The fundamental concept of source control is that you need to have a record of the state at any point in time. This means that you need to record the database state in source control. In this customer’s case there was a complicated branching strategy (I won’t go into it) which was based on a combination of create scripts from SQL Server Database Projects and update scripts (the patches). The result was that the nightly build would run but it was hard to apply the lessons learnt to each source control branch.

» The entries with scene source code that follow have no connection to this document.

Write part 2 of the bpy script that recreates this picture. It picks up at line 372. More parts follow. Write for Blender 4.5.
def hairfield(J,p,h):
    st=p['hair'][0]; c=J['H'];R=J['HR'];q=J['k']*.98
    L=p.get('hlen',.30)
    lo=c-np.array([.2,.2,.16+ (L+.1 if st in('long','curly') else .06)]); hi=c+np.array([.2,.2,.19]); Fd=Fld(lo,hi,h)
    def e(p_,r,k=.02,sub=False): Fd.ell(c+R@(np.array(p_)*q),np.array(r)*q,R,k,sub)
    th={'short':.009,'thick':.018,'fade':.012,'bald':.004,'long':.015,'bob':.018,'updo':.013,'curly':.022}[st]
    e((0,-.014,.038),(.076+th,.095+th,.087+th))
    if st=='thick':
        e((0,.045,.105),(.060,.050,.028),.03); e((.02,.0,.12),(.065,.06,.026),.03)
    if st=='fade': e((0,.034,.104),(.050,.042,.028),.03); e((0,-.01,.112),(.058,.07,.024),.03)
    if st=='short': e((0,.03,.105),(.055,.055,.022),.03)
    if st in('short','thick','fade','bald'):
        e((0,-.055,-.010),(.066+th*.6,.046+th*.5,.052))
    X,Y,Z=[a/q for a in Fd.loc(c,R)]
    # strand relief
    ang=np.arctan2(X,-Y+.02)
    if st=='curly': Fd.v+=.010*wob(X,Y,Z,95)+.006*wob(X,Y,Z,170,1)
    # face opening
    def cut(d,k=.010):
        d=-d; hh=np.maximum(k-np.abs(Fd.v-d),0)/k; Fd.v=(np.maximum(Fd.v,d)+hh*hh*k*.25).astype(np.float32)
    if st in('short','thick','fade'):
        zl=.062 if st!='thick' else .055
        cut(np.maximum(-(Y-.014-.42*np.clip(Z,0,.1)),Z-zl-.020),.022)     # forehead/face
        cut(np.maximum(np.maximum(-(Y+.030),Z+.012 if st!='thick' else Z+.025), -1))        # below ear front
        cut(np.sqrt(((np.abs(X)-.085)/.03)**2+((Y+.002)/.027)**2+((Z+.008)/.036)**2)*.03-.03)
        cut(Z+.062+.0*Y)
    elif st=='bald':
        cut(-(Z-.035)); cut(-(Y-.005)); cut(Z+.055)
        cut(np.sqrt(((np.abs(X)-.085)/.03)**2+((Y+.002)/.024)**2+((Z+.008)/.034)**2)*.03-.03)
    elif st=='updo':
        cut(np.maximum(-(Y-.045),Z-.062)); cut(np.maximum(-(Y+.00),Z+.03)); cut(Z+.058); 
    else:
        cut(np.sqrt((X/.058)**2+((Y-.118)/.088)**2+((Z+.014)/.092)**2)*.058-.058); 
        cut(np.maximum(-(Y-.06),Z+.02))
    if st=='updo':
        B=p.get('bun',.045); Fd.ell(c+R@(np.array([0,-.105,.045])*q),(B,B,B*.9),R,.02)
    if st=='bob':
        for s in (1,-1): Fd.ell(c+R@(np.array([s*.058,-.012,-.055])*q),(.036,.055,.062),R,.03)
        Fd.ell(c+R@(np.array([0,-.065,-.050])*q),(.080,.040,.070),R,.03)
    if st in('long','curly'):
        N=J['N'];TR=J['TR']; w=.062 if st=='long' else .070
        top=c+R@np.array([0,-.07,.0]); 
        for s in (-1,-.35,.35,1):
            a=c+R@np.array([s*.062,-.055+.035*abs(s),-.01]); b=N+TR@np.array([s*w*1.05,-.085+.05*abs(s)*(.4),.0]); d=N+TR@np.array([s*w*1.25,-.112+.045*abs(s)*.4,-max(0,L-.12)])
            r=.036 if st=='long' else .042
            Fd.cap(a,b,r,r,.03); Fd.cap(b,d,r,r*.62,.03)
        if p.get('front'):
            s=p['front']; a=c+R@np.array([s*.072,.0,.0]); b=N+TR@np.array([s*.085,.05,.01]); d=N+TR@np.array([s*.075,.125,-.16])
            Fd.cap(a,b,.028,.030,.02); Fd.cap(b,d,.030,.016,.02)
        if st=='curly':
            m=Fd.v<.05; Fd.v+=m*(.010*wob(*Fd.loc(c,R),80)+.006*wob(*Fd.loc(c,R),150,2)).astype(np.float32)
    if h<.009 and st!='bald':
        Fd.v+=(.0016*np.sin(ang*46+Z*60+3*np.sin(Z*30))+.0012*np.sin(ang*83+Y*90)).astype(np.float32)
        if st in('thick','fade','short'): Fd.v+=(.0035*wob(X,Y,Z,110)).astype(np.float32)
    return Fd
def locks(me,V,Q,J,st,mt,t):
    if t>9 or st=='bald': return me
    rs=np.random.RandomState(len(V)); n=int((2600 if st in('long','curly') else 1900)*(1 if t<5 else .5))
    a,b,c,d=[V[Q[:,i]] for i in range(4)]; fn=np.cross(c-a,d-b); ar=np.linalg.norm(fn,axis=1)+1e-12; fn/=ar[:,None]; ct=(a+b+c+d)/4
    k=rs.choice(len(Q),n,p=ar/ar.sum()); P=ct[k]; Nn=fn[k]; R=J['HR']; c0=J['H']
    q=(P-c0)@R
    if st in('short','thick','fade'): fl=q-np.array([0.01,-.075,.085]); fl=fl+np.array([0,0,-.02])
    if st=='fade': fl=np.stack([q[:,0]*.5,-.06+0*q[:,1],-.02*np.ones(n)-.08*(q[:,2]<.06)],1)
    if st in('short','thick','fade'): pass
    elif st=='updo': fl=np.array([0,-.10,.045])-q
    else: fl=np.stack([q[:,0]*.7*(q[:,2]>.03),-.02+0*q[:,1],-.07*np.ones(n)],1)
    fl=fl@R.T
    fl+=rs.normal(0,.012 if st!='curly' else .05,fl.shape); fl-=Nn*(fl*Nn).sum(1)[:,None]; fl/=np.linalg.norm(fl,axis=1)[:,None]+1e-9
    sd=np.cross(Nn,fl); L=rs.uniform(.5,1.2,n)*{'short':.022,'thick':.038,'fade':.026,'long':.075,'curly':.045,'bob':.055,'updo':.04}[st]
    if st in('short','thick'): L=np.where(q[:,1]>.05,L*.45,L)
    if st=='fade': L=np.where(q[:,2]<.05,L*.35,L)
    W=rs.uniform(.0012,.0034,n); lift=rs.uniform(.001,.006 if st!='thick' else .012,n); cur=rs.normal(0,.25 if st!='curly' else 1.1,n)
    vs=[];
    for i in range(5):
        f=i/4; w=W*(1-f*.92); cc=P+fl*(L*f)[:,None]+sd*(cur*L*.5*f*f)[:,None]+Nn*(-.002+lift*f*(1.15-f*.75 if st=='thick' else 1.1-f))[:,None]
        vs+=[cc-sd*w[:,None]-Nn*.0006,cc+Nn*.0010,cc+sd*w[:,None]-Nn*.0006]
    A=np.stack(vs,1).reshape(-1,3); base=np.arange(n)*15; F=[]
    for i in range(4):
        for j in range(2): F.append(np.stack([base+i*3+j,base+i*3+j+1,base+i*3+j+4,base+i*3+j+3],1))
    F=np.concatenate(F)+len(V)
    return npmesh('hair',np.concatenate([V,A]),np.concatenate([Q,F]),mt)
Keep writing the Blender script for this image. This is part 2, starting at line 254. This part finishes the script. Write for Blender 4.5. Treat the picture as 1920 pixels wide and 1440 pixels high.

It was also not possible to be confident which version in source control accurately represented the current state of production so hot fixes could not easily be made in source control and deployed using the normal process – hence, hot fixes happened on production and it was a struggle to cascade them down through the other environments and back into source control.
The DBA at this company had made valiant efforts to introduce CI (of sorts), automated testing and automated releases, and he had just about got as far as he could. The fundamental problems with their source control strategy was blocking them from making any progress. In order to fix the problem he is now going to talk with the developers and work out a source control strategy that is fit for purpose.
The moral of the story
If you want to adopt continuous integration (database or otherwise) it is critical that first you ensure that your source control strategy is up to scratch. This means that your versions must be immutable, your branching strategy must scale and you must be able to say with confidence which version is currently released to production. If your source control is in a healthy state the rest of CI/CD may follow relatively easily. If you are building on broken foundations your efforts may be in vain.
As an aside, it helps if your feedback loops are small and that your tests can run quickly. If each iteration that is tested is smaller and tests run quicker it is easier to understand and fix bugs quicker. This means you can deliver higher quality code faster. (But you should still sort out source control first.)
Also – don’t drive to Swindon. Get the train instead.